What this loan calculator does and how it works
A fixed-rate loan is paid back in equal instalments through a process called amortisation. This tool takes three numbers — the amount you borrow, the annual interest rate and the term in years — and works out the single fixed monthly payment that clears the whole balance by the final month. It then totals the interest you’ll pay over the life of the loan and builds a year-by-year table so you can see how each payment is split.
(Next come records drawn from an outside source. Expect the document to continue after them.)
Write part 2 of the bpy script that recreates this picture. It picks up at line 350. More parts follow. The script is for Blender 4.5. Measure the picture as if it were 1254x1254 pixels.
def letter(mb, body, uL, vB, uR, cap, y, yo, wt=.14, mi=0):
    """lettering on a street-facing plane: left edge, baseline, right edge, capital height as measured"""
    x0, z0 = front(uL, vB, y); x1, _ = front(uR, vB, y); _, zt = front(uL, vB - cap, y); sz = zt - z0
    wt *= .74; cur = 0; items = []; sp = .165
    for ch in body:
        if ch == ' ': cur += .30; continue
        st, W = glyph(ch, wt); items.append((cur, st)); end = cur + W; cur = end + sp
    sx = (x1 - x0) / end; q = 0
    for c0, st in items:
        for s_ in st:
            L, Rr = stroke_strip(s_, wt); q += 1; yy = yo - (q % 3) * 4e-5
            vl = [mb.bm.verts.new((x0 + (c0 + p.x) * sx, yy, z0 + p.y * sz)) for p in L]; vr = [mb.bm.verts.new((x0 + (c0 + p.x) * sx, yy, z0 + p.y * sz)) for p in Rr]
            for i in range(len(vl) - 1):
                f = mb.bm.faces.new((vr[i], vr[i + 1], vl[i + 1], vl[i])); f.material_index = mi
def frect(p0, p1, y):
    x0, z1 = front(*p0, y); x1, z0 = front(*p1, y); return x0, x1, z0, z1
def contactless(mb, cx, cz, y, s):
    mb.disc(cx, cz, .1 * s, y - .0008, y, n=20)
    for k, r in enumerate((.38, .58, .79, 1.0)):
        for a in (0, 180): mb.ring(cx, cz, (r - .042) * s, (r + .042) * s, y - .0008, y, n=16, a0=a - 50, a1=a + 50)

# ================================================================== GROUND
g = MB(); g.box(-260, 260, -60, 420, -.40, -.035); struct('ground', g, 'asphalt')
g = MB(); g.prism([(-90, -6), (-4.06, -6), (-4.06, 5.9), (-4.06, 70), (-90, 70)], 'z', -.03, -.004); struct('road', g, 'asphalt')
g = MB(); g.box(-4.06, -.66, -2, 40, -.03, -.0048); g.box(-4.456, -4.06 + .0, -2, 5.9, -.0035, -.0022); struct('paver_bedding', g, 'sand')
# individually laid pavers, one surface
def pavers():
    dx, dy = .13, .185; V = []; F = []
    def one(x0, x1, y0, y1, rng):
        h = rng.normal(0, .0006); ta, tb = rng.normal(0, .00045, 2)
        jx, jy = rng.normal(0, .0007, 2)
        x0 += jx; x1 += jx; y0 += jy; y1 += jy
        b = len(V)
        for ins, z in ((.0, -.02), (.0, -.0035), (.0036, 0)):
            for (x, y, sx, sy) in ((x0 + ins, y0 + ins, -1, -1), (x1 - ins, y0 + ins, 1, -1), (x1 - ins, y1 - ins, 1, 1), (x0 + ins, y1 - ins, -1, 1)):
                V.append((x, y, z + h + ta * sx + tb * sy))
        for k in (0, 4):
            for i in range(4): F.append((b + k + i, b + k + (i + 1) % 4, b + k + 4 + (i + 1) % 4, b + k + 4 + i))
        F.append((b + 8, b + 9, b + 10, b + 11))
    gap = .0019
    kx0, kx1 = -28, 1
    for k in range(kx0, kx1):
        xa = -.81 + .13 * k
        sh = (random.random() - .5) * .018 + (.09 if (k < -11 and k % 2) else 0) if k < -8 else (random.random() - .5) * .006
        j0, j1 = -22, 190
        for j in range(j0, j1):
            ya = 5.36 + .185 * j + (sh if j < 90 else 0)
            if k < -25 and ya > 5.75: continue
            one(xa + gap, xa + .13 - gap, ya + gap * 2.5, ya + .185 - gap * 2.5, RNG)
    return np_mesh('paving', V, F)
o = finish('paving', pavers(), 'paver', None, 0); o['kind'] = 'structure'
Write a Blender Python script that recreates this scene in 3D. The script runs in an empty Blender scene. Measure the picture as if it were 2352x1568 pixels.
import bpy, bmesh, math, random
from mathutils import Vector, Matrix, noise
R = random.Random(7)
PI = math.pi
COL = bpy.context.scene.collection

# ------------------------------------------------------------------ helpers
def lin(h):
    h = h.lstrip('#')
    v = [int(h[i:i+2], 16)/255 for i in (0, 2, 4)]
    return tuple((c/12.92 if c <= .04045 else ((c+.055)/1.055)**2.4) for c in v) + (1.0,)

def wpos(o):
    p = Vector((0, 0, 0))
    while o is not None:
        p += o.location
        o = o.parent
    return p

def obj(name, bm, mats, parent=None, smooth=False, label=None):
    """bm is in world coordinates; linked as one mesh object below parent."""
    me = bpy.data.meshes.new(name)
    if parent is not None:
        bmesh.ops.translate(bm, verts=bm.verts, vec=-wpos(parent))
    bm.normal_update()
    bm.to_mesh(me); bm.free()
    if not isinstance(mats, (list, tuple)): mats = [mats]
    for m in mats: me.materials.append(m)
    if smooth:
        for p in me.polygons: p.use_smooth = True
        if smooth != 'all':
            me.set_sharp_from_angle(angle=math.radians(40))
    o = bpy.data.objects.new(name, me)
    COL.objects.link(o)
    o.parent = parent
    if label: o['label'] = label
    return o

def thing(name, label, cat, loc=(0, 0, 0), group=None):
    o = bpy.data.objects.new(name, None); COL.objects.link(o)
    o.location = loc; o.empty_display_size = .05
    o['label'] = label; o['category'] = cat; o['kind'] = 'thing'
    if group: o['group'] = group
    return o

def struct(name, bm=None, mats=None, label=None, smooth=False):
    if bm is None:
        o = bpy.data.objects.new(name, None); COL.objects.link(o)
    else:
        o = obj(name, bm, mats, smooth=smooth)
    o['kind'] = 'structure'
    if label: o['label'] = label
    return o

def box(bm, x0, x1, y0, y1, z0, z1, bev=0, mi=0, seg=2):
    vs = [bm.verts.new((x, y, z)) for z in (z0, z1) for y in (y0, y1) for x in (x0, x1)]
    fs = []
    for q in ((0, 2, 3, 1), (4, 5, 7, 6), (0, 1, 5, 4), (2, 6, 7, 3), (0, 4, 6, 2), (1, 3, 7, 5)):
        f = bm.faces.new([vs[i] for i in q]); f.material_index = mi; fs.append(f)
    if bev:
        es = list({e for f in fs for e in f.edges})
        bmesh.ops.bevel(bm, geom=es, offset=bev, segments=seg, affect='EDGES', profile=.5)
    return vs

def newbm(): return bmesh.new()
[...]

The monthly payment comes from the present-value-of-an-annuity formula
PMT = P × r(1+r)ⁿ / ((1+r)ⁿ − 1), where P is the principal,
r is the monthly rate (annual rate ÷ 12) and n is the total
number of payments (years × 12). Each month, interest is charged on the remaining balance and
the rest of your payment reduces the principal — so the balance, and the interest with it,
falls a little faster every month.
A worked example
Borrow $250,000 at 5.5% over 30 years. The monthly rate is 0.055 ÷ 12 ≈ 0.004583, across 360 payments. The formula gives a payment of about $1,419.47. Over the full term you repay roughly $511,009, meaning about $261,009 is interest — more than the original loan itself. In the very first month, around $1,146 of that $1,419 payment is pure interest and only $273 touches the principal. By the final year the split has almost completely reversed.
Term length changes everything
The same loan over different terms shows why duration matters as much as the rate:
| Term | Monthly P&I | Total interest | Total repaid |
|---|---|---|---|
| 15-year fixed | $2,042.71 | $117,688 | $367,688 |
| 20-year fixed | $1,719.61 | $162,706 | $412,706 |
| 30-year fixed | $1,419.47 | $261,009 | $511,009 |
A shorter term means a higher monthly payment but dramatically less interest — the 15-year plan above costs about $143,000 less in interest than the 30-year. The trade-off is cash flow: the longer term frees up roughly $620 a month. Even without changing terms, paying a little extra principal each month shortens the loan and cuts the interest total.